I could do this sort of thing for a living, I think.
A few weeks ago I ordered by telephone two replacement filters for my ***** kettle.
On 25th February I reported to you that they had not arrived. I was called the next day with a suitable apology, and told that the goods were being despatched immediately.
I was therefore very pleased to receive a parcel from you yesterday.
Unfortunately, the parcel contained two packets of vacuum cleaner dust bags for the “Dirt Devil” model. They do not appear to fit my kettle, and leave my chosen beverage “Mrs Arkwright’s Elderberry Herbal Infusion” with a distinctly papery taste. I have not, as yet, experimented with my vacuum cleaner as a food preparation device, but would welcome your views as to the likelihood of the results thereof being satisfactory. It would, however, provide me with the opportunity for the first time in 20 years of consuming meals of the highest possible quality, to tell my wife that her cooking sucked.

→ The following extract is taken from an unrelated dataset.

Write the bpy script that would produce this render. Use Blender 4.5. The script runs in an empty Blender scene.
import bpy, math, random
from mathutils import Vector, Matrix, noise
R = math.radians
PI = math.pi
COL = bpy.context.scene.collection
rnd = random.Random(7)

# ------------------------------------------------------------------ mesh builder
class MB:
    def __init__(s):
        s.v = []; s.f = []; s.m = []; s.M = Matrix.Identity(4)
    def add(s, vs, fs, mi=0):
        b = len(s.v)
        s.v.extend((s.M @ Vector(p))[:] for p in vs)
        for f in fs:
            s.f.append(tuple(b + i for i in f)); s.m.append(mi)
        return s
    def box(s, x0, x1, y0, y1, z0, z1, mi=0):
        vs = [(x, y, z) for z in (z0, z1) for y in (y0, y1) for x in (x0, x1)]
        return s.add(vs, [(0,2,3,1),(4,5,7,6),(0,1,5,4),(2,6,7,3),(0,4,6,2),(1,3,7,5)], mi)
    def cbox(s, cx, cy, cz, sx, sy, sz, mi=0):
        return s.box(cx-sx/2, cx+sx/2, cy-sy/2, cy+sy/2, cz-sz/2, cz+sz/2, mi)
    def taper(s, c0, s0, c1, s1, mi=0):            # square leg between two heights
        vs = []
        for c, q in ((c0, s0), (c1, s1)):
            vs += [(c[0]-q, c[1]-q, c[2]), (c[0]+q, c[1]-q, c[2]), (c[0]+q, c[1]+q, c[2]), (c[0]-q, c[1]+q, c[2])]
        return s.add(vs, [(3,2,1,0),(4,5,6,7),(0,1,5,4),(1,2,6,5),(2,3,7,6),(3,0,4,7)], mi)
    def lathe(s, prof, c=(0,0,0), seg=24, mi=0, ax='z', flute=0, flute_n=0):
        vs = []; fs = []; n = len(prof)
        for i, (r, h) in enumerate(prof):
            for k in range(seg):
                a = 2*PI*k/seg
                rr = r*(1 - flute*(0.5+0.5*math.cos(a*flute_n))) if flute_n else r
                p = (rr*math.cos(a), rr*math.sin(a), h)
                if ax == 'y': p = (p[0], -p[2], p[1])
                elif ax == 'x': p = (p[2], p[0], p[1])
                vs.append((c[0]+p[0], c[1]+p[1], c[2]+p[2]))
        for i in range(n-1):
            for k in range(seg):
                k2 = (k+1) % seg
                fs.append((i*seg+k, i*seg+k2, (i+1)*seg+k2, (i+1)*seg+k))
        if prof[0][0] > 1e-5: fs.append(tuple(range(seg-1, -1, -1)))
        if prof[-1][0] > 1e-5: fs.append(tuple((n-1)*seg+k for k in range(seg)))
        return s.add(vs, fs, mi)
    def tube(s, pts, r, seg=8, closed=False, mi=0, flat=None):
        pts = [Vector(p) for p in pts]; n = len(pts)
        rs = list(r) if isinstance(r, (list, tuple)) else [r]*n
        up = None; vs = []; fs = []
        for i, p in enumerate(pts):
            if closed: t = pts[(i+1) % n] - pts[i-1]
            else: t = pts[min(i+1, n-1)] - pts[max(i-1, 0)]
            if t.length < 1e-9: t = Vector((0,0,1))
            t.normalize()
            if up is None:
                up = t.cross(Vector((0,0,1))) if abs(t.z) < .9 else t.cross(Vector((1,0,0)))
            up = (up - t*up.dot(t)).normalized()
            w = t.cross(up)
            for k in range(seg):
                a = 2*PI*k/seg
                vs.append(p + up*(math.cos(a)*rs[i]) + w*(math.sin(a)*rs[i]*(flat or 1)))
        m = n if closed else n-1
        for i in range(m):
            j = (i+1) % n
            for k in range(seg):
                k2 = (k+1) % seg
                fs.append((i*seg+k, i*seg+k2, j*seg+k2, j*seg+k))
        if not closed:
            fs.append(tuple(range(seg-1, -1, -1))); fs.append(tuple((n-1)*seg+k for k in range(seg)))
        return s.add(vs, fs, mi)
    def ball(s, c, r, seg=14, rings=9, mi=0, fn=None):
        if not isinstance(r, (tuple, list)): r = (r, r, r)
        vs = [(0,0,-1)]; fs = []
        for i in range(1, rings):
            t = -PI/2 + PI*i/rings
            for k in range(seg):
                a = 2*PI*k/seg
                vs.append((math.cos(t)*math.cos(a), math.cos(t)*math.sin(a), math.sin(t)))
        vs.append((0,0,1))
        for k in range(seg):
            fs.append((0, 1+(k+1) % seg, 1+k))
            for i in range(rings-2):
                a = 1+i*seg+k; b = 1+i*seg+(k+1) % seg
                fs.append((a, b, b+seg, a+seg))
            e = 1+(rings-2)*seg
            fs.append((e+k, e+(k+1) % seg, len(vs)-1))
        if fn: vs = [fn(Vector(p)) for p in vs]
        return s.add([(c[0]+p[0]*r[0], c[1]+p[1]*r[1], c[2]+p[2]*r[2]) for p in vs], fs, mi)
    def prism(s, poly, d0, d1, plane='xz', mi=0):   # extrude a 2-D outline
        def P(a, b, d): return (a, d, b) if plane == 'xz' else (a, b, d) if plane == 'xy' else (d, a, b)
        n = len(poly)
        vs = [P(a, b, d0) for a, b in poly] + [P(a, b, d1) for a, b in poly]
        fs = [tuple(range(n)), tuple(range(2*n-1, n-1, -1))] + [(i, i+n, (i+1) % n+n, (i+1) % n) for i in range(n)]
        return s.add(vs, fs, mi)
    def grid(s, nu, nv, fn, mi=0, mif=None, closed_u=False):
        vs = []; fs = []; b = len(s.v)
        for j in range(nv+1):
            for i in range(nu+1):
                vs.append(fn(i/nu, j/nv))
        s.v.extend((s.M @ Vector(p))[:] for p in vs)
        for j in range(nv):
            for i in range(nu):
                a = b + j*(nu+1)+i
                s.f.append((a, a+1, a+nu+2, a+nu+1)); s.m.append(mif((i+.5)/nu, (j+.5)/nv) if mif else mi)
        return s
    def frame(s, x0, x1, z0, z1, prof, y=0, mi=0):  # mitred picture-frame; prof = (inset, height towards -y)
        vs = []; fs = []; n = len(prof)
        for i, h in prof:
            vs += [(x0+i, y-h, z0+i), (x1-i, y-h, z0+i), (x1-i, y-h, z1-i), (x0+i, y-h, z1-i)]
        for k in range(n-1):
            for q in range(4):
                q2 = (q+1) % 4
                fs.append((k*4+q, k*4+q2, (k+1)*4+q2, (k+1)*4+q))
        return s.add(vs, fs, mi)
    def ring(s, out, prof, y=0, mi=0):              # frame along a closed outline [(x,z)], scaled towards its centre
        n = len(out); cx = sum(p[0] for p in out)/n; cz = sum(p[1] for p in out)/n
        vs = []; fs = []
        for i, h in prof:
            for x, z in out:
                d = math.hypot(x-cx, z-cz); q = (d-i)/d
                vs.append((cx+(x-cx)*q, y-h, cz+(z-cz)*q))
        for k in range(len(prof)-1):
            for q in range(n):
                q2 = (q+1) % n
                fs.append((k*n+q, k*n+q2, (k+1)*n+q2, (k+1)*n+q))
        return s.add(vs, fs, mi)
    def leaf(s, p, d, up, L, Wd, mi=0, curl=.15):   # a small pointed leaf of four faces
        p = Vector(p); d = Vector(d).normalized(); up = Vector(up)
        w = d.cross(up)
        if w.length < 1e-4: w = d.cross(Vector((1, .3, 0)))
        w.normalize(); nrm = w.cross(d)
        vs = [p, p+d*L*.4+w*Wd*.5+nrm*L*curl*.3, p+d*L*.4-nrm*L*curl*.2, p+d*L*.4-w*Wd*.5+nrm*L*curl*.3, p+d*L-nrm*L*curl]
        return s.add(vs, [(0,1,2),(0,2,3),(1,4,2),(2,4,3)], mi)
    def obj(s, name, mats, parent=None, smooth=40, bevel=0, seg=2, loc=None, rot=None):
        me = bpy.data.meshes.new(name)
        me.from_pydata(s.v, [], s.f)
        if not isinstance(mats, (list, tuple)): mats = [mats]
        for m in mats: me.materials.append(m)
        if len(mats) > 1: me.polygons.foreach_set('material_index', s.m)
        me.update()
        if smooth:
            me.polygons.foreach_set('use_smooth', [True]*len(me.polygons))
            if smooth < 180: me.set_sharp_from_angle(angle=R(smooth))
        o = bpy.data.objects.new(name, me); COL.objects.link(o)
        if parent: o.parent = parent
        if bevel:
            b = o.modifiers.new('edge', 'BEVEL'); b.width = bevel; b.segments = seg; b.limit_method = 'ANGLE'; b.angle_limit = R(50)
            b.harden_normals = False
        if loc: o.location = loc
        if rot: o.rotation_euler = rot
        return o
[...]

I have opened up a little ‘book’ with a close circle of friends and neighbours to predict what will be in my next parcel. I do not wish to restrict your imagination, but if the parcel was to contain a collection of shrunken heads of the Burmese dancing ferret, then I would be a couple of quid to the good.
I am sending this missive to the fax machine at your ****** branch, and to your email address. Next time I will not be so conservative in the scope of my distribution list. I am not one to resort to threat, but I would point out that I do have the ear of a Mr Bush of Texas, and that a Mr Hussein of Baghdad once sent me the incorrect spare parts for my model 2976 left handed aubergine seeder.
Asterisks entered to protect the stupid.
13 comments:
Mrs Arkwright has a lot to feel guilty about, if her infusion explains your behaviour.
Oh, and tee hee.
But did you get a reply?
Dave. You blooming non-conformists and your obsession with guilt.
Richard. How do you expect me to remember? I had even forgotten the letter until today.
We had a Dirt Devil at the time and ordered some dust bags from the same company.
At least we discovered a cheap way of steam-cleaning our carpet.
is this an April Fool?
No, Vicus is a fool every day.
All this is very interesting, and clearly you have an enviable gift for communications of this kind, to the extent of being in a position to found a thriving cottage industry (by 'cottage' I mean 'cottage', not 'cottage' so please don't deliberately misinterpret my meaning), but what have you done with George Bush's ear? Please remember a certain war of 1739 involving a Mr Jenkins.
Geoff. You are a sweetheart.
EI. No, but this is.
Dave. I do have feelings you know.
Christopher. We have a precedent for this kind of endeavour in North East Hampshire - a Ms Austen has a cottage nearby, a base for her various writings, none of which feature electric kettles or vacuum cleaners, which clearly gives me an edge.
Well, I'm guessing that if your complaint had worked your kettle will still be working with the correct filtration in place. If not, you'd still be complaining and going without your infusions, a sacrifice we would all expect you to make in the cause of customer satisfaction. Every now and again we're expected to take one for the team.
What's a fax machine?
Richard. You are showing a somewhat unnatural interest in the state of my kitchen appliances.
Tim. It was a precursor to the early grommet fangler.
BRILLIANT!!!
Do you still have the Presidential Ear? You could probably sell it.